İşte cüssesine oranlandığında Sport, bir SUV’a göre böyle bir insanın yeteneklerine sahip. Peki bu otomobil bunu nasıl yapıyor? 2.1 tonluk bir SUV nasıl oluyor da bir spor otomobil gibi yol tutabiliyor ve çizgisini bozmadan yoluna devam edebiliyor? Cevap çok zor değil. Süspansiyon yapısı adeta sihirli gibi. Aktif anti-roll sistemi, yeniden tasarlanantasarlanan ön amortisörler, yenilenen direksiyon ve yolu saniyede 500 kez analiz eden aktif amortisörler bu işin kilit noktaları…
Sport’un bu rijiditesindeki hissedilebilir önemli farklardan biri de, gövdenin yana yatma eğilimini önceki modele oranla büyük ölçüde azalmış olması. Özellikle Dynamic sürüş modunda bunu net bir şekilde görebiliyorsunuz. Kesinlikle esnemiyor ve burkulmuyor. Bunu yaparken hızının kaç olduğunun bir önemi yok.
Range Rover Sport için kötü birşey söylemek gerçekten güç.
Sürüş esnasında önden kaymanın minimize edilmesi için Land Rover mühendisleri, tekerleklere birbirinden bağımsız şekilde fren gücü uygulayarak tork dönüştürme etkisi yaratılmasını sağlanmış ve bu sayede otomobil önden kaymaya başlamadan bu etkli ortadan kaldırılıyor.

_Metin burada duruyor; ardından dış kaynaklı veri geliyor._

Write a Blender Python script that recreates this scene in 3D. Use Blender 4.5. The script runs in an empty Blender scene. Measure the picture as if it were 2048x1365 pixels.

Bunu yokuş yukarı keskin viraj çıkışlarında düşük devirde gelen yüksek torkun etkisiyle daha da iyi anlıyorsunuz. Tabii bu tutunmada Terrain Response sürüş programı içine dahil edilen dinamik aktif kilitli diferansiyelin de yüzde 30’a varan iyileştirmeyle payı büyük. Range Rover Sport’un öylesine tepkili ve iyi ayarlanmış ve keskin bir direksiyonu var ki bir SUV’dan çok spor bir otomobil kullanıyormuş gibisiniz. Rüzgar ve yol sesleri de son derece başarılı bir şekilde optimize edimiş ve yüksek hızlarda dahi sadece yolun akışını hissediyorsunuz.
Sürüş Programları
Tabii yaklaşık olarak 570 bin TL’den başlayan bir rakamı bu otomobile verdikten sonra kimin arazi girebileceği ise merak konusu… Ama biz yine de arazi özelliklerinden bahsedelim. Vitesin hemen yanında yer alan Terrain Response butonuyla istediğiniz sürüş programını seçebiliyorsunuz. Kar, çamur, kum bu seçeneklerden bazıları… Ayrıca otomatik seçeneğiyle otomobil tutunduğu zemine uygun olan sürüş programını kendi ayarlıyor.
Bunlara ek olarak otomobilin yüksek arazi kabiliyetine ek olarak aynalara yerleştirilmiş sensörler sayesinde yüksek su geçişlerindeki mesafe hesaplanarak ana ekrandaki sürüş bölümünde size yansıtılıyor. 850mm ’lik sudan Range Rover Sport sorunsuzca geçebiliyor.
Range Rover Sport ülkemize sadece 3.0 lt’lik SDV6 üniteyle getiriliyor. Bu motor, 292 bg’lik güce ve 2000 d/dak’da 600 Nm’lik tork değerine sahip. Ortalama tüketimi ise 7.3 lt. Sekiz kademeli ZF şanzımanla son derece uyumlu ve performanslı bir şekilde çalışan bu motor oldukça da sessiz. Sonuç olarak şunu söyleyebilirim. Range Rover Sport sürüş özellikleriyle şu anda rakipsiz konumda bir SUV. Hemen her açıdan ağabeyi Range Rover’ı aratmadığı gibi artıları da daha fazla. Fakat yüksek fiyatı onu geçmişte olduğu kadar popüler kılacak mı? Onu zamanla göreceğiz.